Saturday, February 9, 2013

That's What Love Really Looks Like

As many of you know, I volunteer at the local county jail.  It started out as a as a substitute position for the ladies who took an Al Anon meeting to the inmates.   The ladies who are selected to participate in the program are lucky to actually benefit from rehabilitation unlike the general population of the jail.  It is an honor for an inmate to be selected.  They are offered classes where they can receive their GED, parenting classes, personal finance classes, various churches take their programs there and there is celebrate recovery, AA, NA, etc. Now, I go every week with the hope of possibly offering a writing class in the future.
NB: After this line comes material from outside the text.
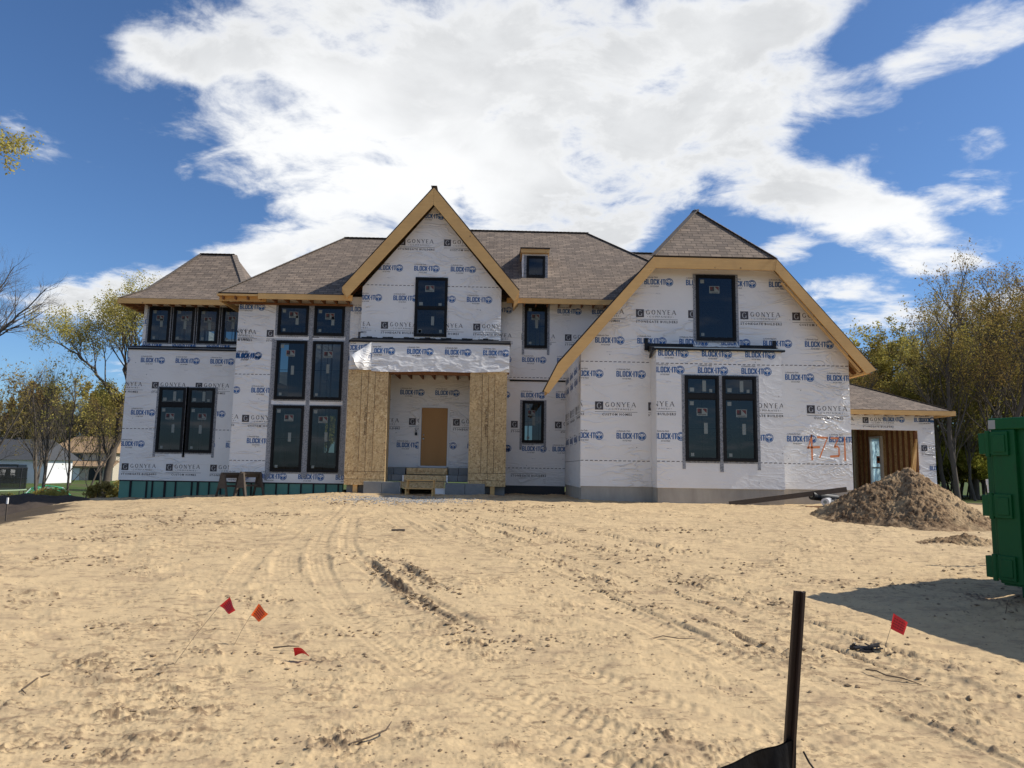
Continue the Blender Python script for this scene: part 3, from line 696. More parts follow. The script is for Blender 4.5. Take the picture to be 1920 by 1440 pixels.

I cannot tell you what an education this experience has been for me.  I will say that they feed me when I go.  And I will give you an example.  Last Wednesday was our first class for the new "semester".  It was an entirely new group of girls/ladies.  One thing that you can count on in a new class is that a fair number of the participants will be unable to make eye contact.  The other things that you routinely see is either a lot of self degrading talk or a refusal to accept "what is".

I am lucky.  I have ADD.  In the words of Adrian Monk, "it is both a blessing and a curse."  But, here at the jail, it is a blessing.  Because my brain doesn't always slow down to edit, they get the real honest me.  And, the real blunt, honest me, loves them.  I love them because, I am loved.  I love them because I have always wanted to fight for the underdog.  I love them because of my  Dad used to tell me stories about all of the adults who stood up for him when he was the son of a broke alcoholic.  I know the power of just one person who will care.

I am not naive about it either.  Some will continue on doing business the way they always have.  Others, like my Dad, will become great as God intended.  So going to that jail and being "God's pencil" as Mother Teresa used to say is the greatest high ever.

Last week as one inmate was trying to understand what exactly Al Anon is,  she told me that she really didn't like it that her mom could go there and talk about her, I responded, "well, that's not really my problem."  I went on to say that my answer was not intended to be mean or sassy.  I went on to say that I/her mom, needed to take care of ourselves and allow her/my son the freedom to learn to take care of themselves. 

"It's not my problem" came out before I had the chance to think.  But, when it did, I had every one's attention.  I was able to say things that they needed to hear, like:  "I could not participate one more minute in enabling him because he was killing himself.  I will not be a party to that anymore.  If Al Anon helps your mom to do the hard things to help save your life, it is her right to go there and do what she needs to do.  You make your choices.  She makes hers.  You are worth it.  That's what love really looks like. "

At the end of the class, I had every ones eyes.  Happy Happy Dance!  And, the girl who was mad said, " this is my favorite class" and others chimed in with similar comments.  As they started to leave I told them to wait.  "We give hugs here before we go."  And that is true of every Al Anon meeting I have ever been to but here, like no other place they are given more robustly and received with thankfulness.

Today I say a prayer of thanksgiving for this life and this experience.  I pray for those walking this journey with me.  I pray for my son to stay strong and keep fighting.  I pray for programs like this one to thrive.  And, I say a prayer for Henry who has certainly added to my story even though I never met him.



Annette said...

Oh my goodness...what a difference you are making. What a beautiful story...thanks for sharing that with us. And I love your make your choices, we make ours.

Anonymous said...

Wow! Those girls/ladies are very very lucky to have you! I hope you share more stories about your experiences there!